In Italia, dopo San Valentino e in attesa di Carnevale, c’è il Festival della canzone: da ieri sera è partito l’annuale appuntamento con la musica di casa nostra. Polemiche a parte, la Panini pubblica un Almanacco che racconta la storia infinita dell’Italia che canta in un volume di 1.000 pagine, a colori. Per la prima volta si raccolgono gli aneddoti, anche quelli apparentemente più insignificanti, della più famosa kermesse canora del Belpaese, con la cronaca di ogni festival dal 1951. Non solo e non tanto le star, già eroi popolari e sopravviventi di luce propria, ma quell’esercito formidabile dei comprimari, delle mezze tacche, delle meteore, degli oscuri e degli oscurissimi, che l'ordine alfabetico e la diligente confezione dell'opera consegnano ai posteri con dignità.

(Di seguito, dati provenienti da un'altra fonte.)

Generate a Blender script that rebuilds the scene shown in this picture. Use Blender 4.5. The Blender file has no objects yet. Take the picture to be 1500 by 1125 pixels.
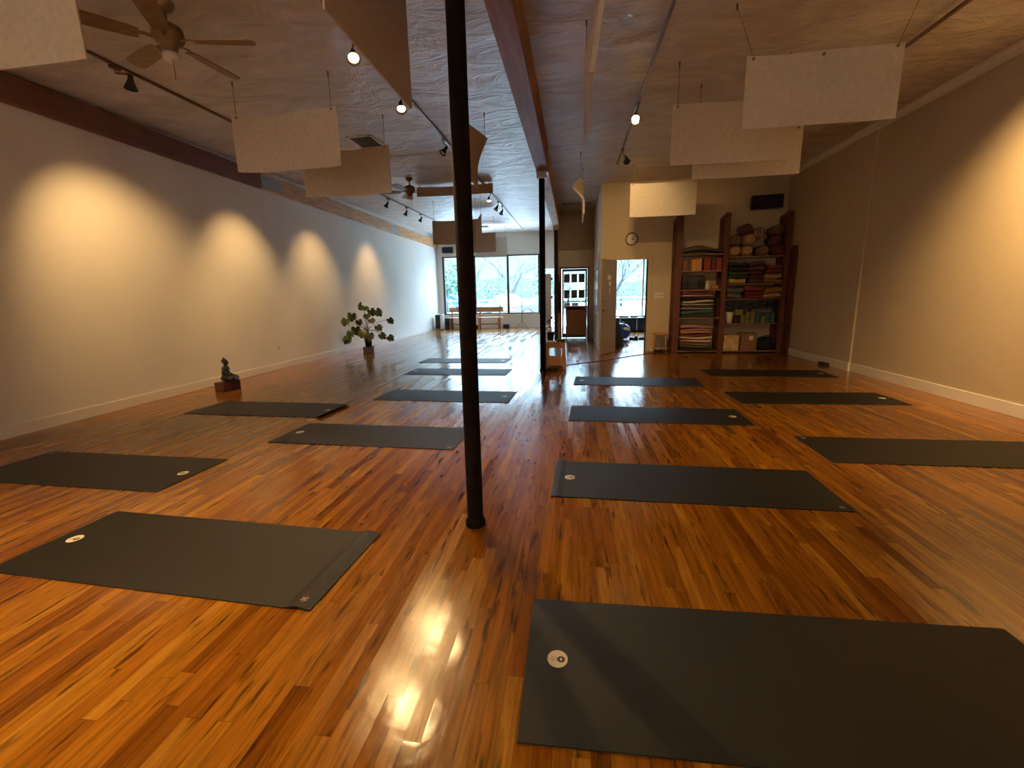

L’uguaglianza grafica connaturata all'Almanacco è l’esatto contrario della discriminazione critica: la cavalcata nella memoria di almeno tre generazioni basta per scoprire che il primo, costumato, successo della Pizzi, nell'Italia del 1951, tanto costumato non era, visto che Grazie dei fiori alludeva a un amore incompiuto per probabile illegittimità dello stesso, e portava le atmosfere quasi licenziose del tabarin in mezzo ai commendatori e alle matrone imperlate seduti ai tavolini del Casinò.
Ci sono le biografie di centinaia di italiani che ci hanno provato e non ce l'hanno fatta: un elenco di artisti non-protagonisti, di italiani e italiane di provincia e di paese che hanno sognato, seppur per un istante, di fare il cantante. Un elenco così fitto da far riflettere su come e quanto la “tentazione artistica”, in questo strano paese, sia un sogno, una scorciatoia da ben prima che la televisione, con i suoi reality, offrisse a tutti l’occasione o l’illusione di esibirsi in pubblico. Emerge un’Italia che nell’arte di campare include anche la speranza di campare con l’arte.
Ad essere sinceri, sul Festival di Sanremo esiste una sterminata produzione critico-saggistica che che ha coinvolto intellettuali, scrittori, polemisti senza eccezione alcuna. Una produzione per lo più giornalistica che ha riempito le puntate del dopo Festival, così come i quotidiani e le riviste. Questo accanimento critico si è ingigantito mano a mano che il Festival, nato nel 1951 come intrattenimento per il dopocena dei clienti milanesi e torinesi del Casinò di Sanremo, è diventato evento mediatico dell'anno, per accaparrare poi lo scettro della RAI, con tutti gli annessi e connessi, e con quella spropositata invadenza e pomposità che è attualmente.
Il dibattito televisivo, in realtà, ha ingoiato la storia della gara canora, ovvero delle canzoni e dei cantanti. Molti ricordano chi ha condotto la scorsa edizione del festival, pochissimi il cantante e la canzone vincitori.
E mentre cerchiamo di capire come sarà il Festival della recessione, ci godiamo Roberto Benigni, ospite d’onore della prima serata, che ha consiglia al presidente del governo la strada per diventare un mito: «Berlusconi ti propongo di diventare un mito come Mina, come Greta Garbo: devi sparire, devi andare lontano. Più lontano vai e più mito sei, magari con Apicella scrivi una canzone e ogni tanto la mandi, come Mina», giacché la più grande cantante italiana, a suo giudizio, ormai è come Bin Laden: manda solo filmati.
4 commenti:
Bravo Benigni.
Mi piace molto questo spot.
Alicia
Un'almanacco da leggere, senza dubbio.
Amparo Santaúrsula
Volevo soltanto dirvi che il video l'ho fatto io, non è della Rai. E' un video protesta di risposta al video di San Remo con Vasco che è diventato quel che è non certo grazie al festival, 11 milioni di dischi venduti non è male per uno arrivato ultimo e penultimo.
Sempre e comunque grande Luigi Tenco!